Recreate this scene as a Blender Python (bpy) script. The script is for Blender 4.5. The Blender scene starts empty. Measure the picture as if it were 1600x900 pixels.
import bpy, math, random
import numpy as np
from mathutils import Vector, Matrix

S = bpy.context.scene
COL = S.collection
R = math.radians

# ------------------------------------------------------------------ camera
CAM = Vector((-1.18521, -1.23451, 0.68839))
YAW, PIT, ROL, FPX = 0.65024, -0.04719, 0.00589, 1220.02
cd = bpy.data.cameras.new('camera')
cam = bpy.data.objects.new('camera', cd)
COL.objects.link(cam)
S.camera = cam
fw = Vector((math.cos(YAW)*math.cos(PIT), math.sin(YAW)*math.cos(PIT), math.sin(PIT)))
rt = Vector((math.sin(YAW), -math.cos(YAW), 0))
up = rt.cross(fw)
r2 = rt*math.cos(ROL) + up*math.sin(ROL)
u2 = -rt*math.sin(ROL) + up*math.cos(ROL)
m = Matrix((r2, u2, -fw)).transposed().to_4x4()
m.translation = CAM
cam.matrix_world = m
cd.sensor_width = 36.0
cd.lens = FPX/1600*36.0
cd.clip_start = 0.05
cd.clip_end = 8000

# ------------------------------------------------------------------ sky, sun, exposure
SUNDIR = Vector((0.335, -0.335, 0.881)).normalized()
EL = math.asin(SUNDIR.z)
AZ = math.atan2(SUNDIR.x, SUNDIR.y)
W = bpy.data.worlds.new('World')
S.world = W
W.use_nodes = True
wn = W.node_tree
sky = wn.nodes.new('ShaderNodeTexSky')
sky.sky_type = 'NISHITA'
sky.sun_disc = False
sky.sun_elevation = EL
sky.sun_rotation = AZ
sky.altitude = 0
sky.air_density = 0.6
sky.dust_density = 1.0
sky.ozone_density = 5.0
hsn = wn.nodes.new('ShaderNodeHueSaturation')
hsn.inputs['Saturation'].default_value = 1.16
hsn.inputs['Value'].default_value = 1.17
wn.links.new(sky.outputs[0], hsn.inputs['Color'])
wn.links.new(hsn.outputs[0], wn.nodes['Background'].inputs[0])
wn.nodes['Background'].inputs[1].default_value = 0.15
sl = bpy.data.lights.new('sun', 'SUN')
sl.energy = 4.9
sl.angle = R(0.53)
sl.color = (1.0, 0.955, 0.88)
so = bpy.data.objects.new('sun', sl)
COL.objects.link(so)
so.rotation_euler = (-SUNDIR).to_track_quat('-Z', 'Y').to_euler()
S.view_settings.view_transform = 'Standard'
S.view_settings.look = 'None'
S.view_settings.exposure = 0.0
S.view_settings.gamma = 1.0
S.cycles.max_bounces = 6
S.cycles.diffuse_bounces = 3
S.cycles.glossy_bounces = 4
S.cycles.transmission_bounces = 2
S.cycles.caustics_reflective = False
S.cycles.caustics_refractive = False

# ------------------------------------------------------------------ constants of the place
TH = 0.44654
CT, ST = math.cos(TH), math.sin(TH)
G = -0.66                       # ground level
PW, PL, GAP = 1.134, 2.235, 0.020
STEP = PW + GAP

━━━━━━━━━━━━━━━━

▶ _Given problem_:
Each line of the material above needs to be quoted exactly, please.

▶ _Final result_:
Recreate this scene as a Blender Python (bpy) script. The script is for Blender 4.5. The Blender scene starts empty. Measure the picture as if it were 1600x900 pixels.
import bpy, math, random
import numpy as np
from mathutils import Vector, Matrix

S = bpy.context.scene
COL = S.collection
R = math.radians

# ------------------------------------------------------------------ camera
CAM = Vector((-1.18521, -1.23451, 0.68839))
YAW, PIT, ROL, FPX = 0.65024, -0.04719, 0.00589, 1220.02
cd = bpy.data.cameras.new('camera')
cam = bpy.data.objects.new('camera', cd)
COL.objects.link(cam)
S.camera = cam
fw = Vector((math.cos(YAW)*math.cos(PIT), math.sin(YAW)*math.cos(PIT), math.sin(PIT)))
rt = Vector((math.sin(YAW), -math.cos(YAW), 0))
up = rt.cross(fw)
r2 = rt*math.cos(ROL) + up*math.sin(ROL)
u2 = -rt*math.sin(ROL) + up*math.cos(ROL)
m = Matrix((r2, u2, -fw)).transposed().to_4x4()
m.translation = CAM
cam.matrix_world = m
cd.sensor_width = 36.0
cd.lens = FPX/1600*36.0
cd.clip_start = 0.05
cd.clip_end = 8000

# ------------------------------------------------------------------ sky, sun, exposure
SUNDIR = Vector((0.335, -0.335, 0.881)).normalized()
EL = math.asin(SUNDIR.z)
AZ = math.atan2(SUNDIR.x, SUNDIR.y)
W = bpy.data.worlds.new('World')
S.world = W
W.use_nodes = True
wn = W.node_tree
sky = wn.nodes.new('ShaderNodeTexSky')
sky.sky_type = 'NISHITA'
sky.sun_disc = False
sky.sun_elevation = EL
sky.sun_rotation = AZ
sky.altitude = 0
sky.air_density = 0.6
sky.dust_density = 1.0
sky.ozone_density = 5.0
hsn = wn.nodes.new('ShaderNodeHueSaturation')
hsn.inputs['Saturation'].default_value = 1.16
hsn.inputs['Value'].default_value = 1.17
wn.links.new(sky.outputs[0], hsn.inputs['Color'])
wn.links.new(hsn.outputs[0], wn.nodes['Background'].inputs[0])
wn.nodes['Background'].inputs[1].default_value = 0.15
sl = bpy.data.lights.new('sun', 'SUN')
sl.energy = 4.9
sl.angle = R(0.53)
sl.color = (1.0, 0.955, 0.88)
so = bpy.data.objects.new('sun', sl)
COL.objects.link(so)
so.rotation_euler = (-SUNDIR).to_track_quat('-Z', 'Y').to_euler()
S.view_settings.view_transform = 'Standard'
S.view_settings.look = 'None'
S.view_settings.exposure = 0.0
S.view_settings.gamma = 1.0
S.cycles.max_bounces = 6
S.cycles.diffuse_bounces = 3
S.cycles.glossy_bounces = 4
S.cycles.transmission_bounces = 2
S.cycles.caustics_reflective = False
S.cycles.caustics_refractive = False

# ------------------------------------------------------------------ constants of the place
TH = 0.44654
CT, ST = math.cos(TH), math.sin(TH)
G = -0.66                       # ground level
PW, PL, GAP = 1.134, 2.235, 0.020
STEP = PW + GAP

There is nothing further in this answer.